In the Chapel of the Ascension at the Anglican Shrine Church in Walsingham a ring of cloud has been sculpted into its roof. Within the ring is the bottom of a richly ornate tunic, and two roughly life-sized feet, marked with the wounds of the cross, and attached to stellate gold beams. Above is deep blue sky with stars. It is both comic and ambiguous: you cannot tell whether the feet are coming up or down. It can look as if the ceiling has fallen in, and someone’s feet are now dangling through the roof.
Once you have overcome the comedy, this sculpture makes a point about the Ascension. The physical body of Jesus has gone but where?
Since Easter the Gospels have assumed the physicality of Christ’s resurrection, rather than a spirit who has shed mortality. He is an entity that God has rescued from death.
So where has our ascended Lord gone? Jesus tells his disciples that he is going back to the Father, not on an extended voyage above the clouds.
The appeal of the Chapel of the Ascension at Walsingham is that we only see the feet. When we wonder about what lies on the other side of the cloud, words and images fail.
The Christian faith points us towards a spiritual future. Our story does not end with death, or some kind of shadowy half-life. It is about being taken into the being of God.
The Bible indicates that there will be a glorious and mysterious future with God, but it is beyond human understanding. That shouldn’t surprise or trouble us. Science embraces doubt and uncertainty: not knowing about much of the inexpressible depth of the world is to be welcomed rather than feared. Faith encourages us to know more about the creative force of the universe – God. The Ascension is a pivotal point in belief in God.
Belief stems from a place of human intuition. It has a sense of surprise, awe, epiphany, wonder, of being beyond. These senses of God’s creation are just as much a starting point for scientists, as I have been, as for theologians. We are far from understanding the whole of reality. The more we know, the more we realise we do not know. Life is not simply a puzzle to be solved, but a mystery to be experienced, a gift to be lived. This gift to be lived is enabled by God through the Holy Spirit, which we shall celebrate with joy in ten days’ time.

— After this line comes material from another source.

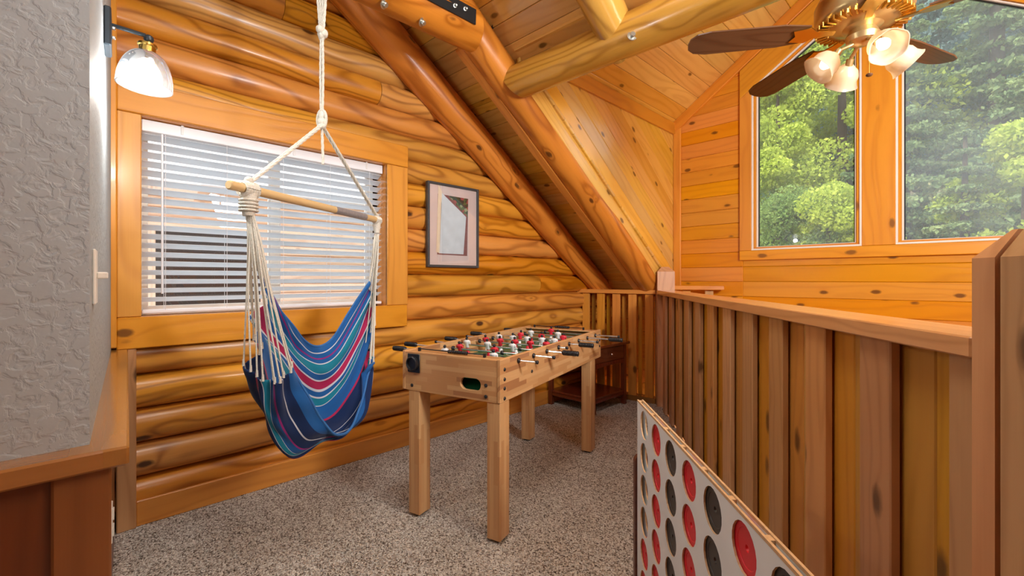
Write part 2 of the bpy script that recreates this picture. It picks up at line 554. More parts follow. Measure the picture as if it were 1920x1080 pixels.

In this Eucharist, we are both comforted and exalted. Here we glimpse something of our glorious future in Christ, with God and all his children – those with us now, and those from whom we are now separated by distance or by death. And this foretaste, this glimpse of glory, is not given to distract us from our earthly pilgrimage. Rather, it gives that pilgrimage its direction, its confidence and its power.
It is good to be reminded that the hope of an eternal future with God does not simply leave us gazing fondly into the heavens. Rather, God calls us to be inspired by that hope, and sends us the Holy Spirit, that Christ may be made present here and now. As Christian Aid’s slogan puts it, we are called to believe in life before death as well as afterwards. Amen.